• **The task**
Reproduce the listing below exactly. Pictures do not belong in the copy.

#### Source material ####

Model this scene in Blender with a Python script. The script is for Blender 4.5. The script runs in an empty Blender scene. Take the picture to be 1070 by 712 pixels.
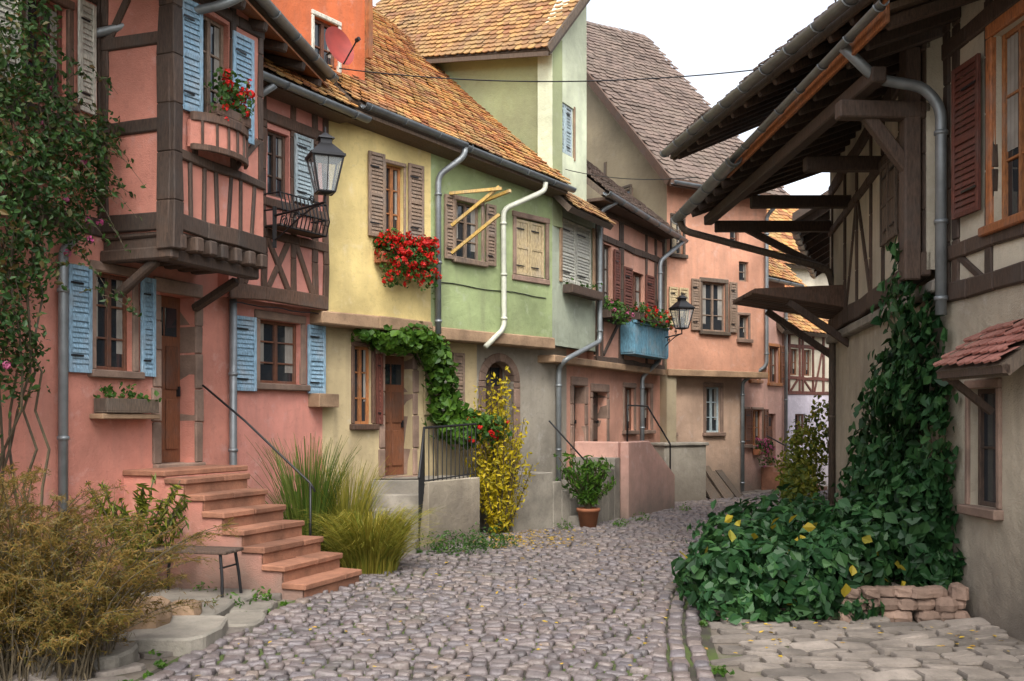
import bpy, math, random
import numpy as np
from mathutils import Vector, noise
random.seed(7); rng=np.random.default_rng(7)
R=random.uniform
SC=bpy.context.scene
# ------------------------------------------------------------------ materials
def newmat(name):
    m=bpy.data.materials.new(name); m.use_nodes=True
    n=m.node_tree.nodes; l=m.node_tree.links
    return m,n,l,n['Principled BSDF']
def rgb(c): return (c[0],c[1],c[2],1)
def mixc(n,l,fac,a,b,mode='MIX'):
    x=n.new('ShaderNodeMix'); x.data_type='RGBA'; x.blend_type=mode
    for s,v in ((x.inputs[0],fac),(x.inputs[6],a),(x.inputs[7],b)):
        if hasattr(v,'is_linked'): l.new(v,s)
        elif isinstance(v,(int,float)): s.default_value=v
        else: s.default_value=rgb(v)
    return x.outputs[2]
def tex(n,l,scale,detail=4,vec=None,sc=None,rough=.55):
    t=n.new('ShaderNodeTexNoise'); t.inputs['Scale'].default_value=scale; t.inputs['Detail'].default_value=detail; t.inputs['Roughness'].default_value=rough
    c=n.new('ShaderNodeTexCoord'); src=c.outputs['Object']
    if sc:
        mp=n.new('ShaderNodeMapping'); mp.inputs['Scale'].default_value=sc; l.new(src,mp.inputs[0]); src=mp.outputs[0]
    l.new(src,t.inputs['Vector']); return t.outputs[0]
def mr(n,l,v,a,b,c=0,d=1):
    x=n.new('ShaderNodeMapRange'); l.new(v,x.inputs[0])
    for i,q in enumerate((a,b,c,d)): x.inputs[i+1].default_value=q
    return x.outputs[0]
def bump(n,l,b,h,st,dist=.02):
    x=n.new('ShaderNodeBump'); x.inputs['Strength'].default_value=st; x.inputs['Distance'].default_value=dist
    l.new(h,x.inputs['Height']); l.new(x.outputs[0],b.inputs['Normal'])
def math_(n,l,op,a,b):
    x=n.new('ShaderNodeMath'); x.operation=op
    for i,v in enumerate((a,b)):
        if hasattr(v,'is_linked'): l.new(v,x.inputs[i])
        else: x.inputs[i].default_value=v
    return x.outputs[0]
def mul(c,k): return tuple(min(1,x*k) for x in c)
def plaster(name,col,dirt=.6,grime=(.15,.125,.10),hi=1.5,b=.55):
    m,n,l,p=newmat(name)
    big=mr(n,l,tex(n,l,.9,5),.35,.68); c=mixc(n,l,big,mul(col,1.1),mul(col,.66))
    st=mr(n,l,tex(n,l,2.2,4,sc=(2.2,2.2,.28)),.48,.75,0,dirt); c=mixc(n,l,st,c,mul(tuple((x*.6+g*.4) for x,g in zip(col,grime)),.9))
    sp=mr(n,l,tex(n,l,11,6,rough=.7),.54,.75,0,.5); c=mixc(n,l,sp,c,mul(col,.55))
    lt=mr(n,l,tex(n,l,4.3,6,rough=.65),.57,.7,0,.42); c=mixc(n,l,lt,c,tuple(x*.65+.22 for x in col))
    tc=n.new('ShaderNodeTexCoord'); s=n.new('ShaderNodeSeparateXYZ'); l.new(tc.outputs['Object'],s.inputs[0])
    zz=math_(n,l,'ADD',s.outputs[2],math_(n,l,'MULTIPLY',tex(n,l,2.5,5),-1.1))
    c=mixc(n,l,mr(n,l,zz,hi-.9,-.45,0,dirt+.2),c,grime)
    l.new(c,p.inputs['Base Color']); p.inputs['Roughness'].default_value=.92
    h=math_(n,l,'ADD',tex(n,l,7,5),math_(n,l,'MULTIPLY',tex(n,l,70,3),.5)); bump(n,l,p,h,b,.03)
    return m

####

• **Answer below**
Model this scene in Blender with a Python script. The script is for Blender 4.5. The script runs in an empty Blender scene. Take the picture to be 1070 by 712 pixels.
import bpy, math, random
import numpy as np
from mathutils import Vector, noise
random.seed(7); rng=np.random.default_rng(7)
R=random.uniform
SC=bpy.context.scene
# ------------------------------------------------------------------ materials
def newmat(name):
    m=bpy.data.materials.new(name); m.use_nodes=True
    n=m.node_tree.nodes; l=m.node_tree.links
    return m,n,l,n['Principled BSDF']
def rgb(c): return (c[0],c[1],c[2],1)
def mixc(n,l,fac,a,b,mode='MIX'):
    x=n.new('ShaderNodeMix'); x.data_type='RGBA'; x.blend_type=mode
    for s,v in ((x.inputs[0],fac),(x.inputs[6],a),(x.inputs[7],b)):
        if hasattr(v,'is_linked'): l.new(v,s)
        elif isinstance(v,(int,float)): s.default_value=v
        else: s.default_value=rgb(v)
    return x.outputs[2]
def tex(n,l,scale,detail=4,vec=None,sc=None,rough=.55):
    t=n.new('ShaderNodeTexNoise'); t.inputs['Scale'].default_value=scale; t.inputs['Detail'].default_value=detail; t.inputs['Roughness'].default_value=rough
    c=n.new('ShaderNodeTexCoord'); src=c.outputs['Object']
    if sc:
        mp=n.new('ShaderNodeMapping'); mp.inputs['Scale'].default_value=sc; l.new(src,mp.inputs[0]); src=mp.outputs[0]
    l.new(src,t.inputs['Vector']); return t.outputs[0]
def mr(n,l,v,a,b,c=0,d=1):
    x=n.new('ShaderNodeMapRange'); l.new(v,x.inputs[0])
    for i,q in enumerate((a,b,c,d)): x.inputs[i+1].default_value=q
    return x.outputs[0]
def bump(n,l,b,h,st,dist=.02):
    x=n.new('ShaderNodeBump'); x.inputs['Strength'].default_value=st; x.inputs['Distance'].default_value=dist
    l.new(h,x.inputs['Height']); l.new(x.outputs[0],b.inputs['Normal'])
def math_(n,l,op,a,b):
    x=n.new('ShaderNodeMath'); x.operation=op
    for i,v in enumerate((a,b)):
        if hasattr(v,'is_linked'): l.new(v,x.inputs[i])
        else: x.inputs[i].default_value=v
    return x.outputs[0]
def mul(c,k): return tuple(min(1,x*k) for x in c)
def plaster(name,col,dirt=.6,grime=(.15,.125,.10),hi=1.5,b=.55):
    m,n,l,p=newmat(name)
    big=mr(n,l,tex(n,l,.9,5),.35,.68); c=mixc(n,l,big,mul(col,1.1),mul(col,.66))
    st=mr(n,l,tex(n,l,2.2,4,sc=(2.2,2.2,.28)),.48,.75,0,dirt); c=mixc(n,l,st,c,mul(tuple((x*.6+g*.4) for x,g in zip(col,grime)),.9))
    sp=mr(n,l,tex(n,l,11,6,rough=.7),.54,.75,0,.5); c=mixc(n,l,sp,c,mul(col,.55))
    lt=mr(n,l,tex(n,l,4.3,6,rough=.65),.57,.7,0,.42); c=mixc(n,l,lt,c,tuple(x*.65+.22 for x in col))
    tc=n.new('ShaderNodeTexCoord'); s=n.new('ShaderNodeSeparateXYZ'); l.new(tc.outputs['Object'],s.inputs[0])
    zz=math_(n,l,'ADD',s.outputs[2],math_(n,l,'MULTIPLY',tex(n,l,2.5,5),-1.1))
    c=mixc(n,l,mr(n,l,zz,hi-.9,-.45,0,dirt+.2),c,grime)
    l.new(c,p.inputs['Base Color']); p.inputs['Roughness'].default_value=.92
    h=math_(n,l,'ADD',tex(n,l,7,5),math_(n,l,'MULTIPLY',tex(n,l,70,3),.5)); bump(n,l,p,h,b,.03)
    return m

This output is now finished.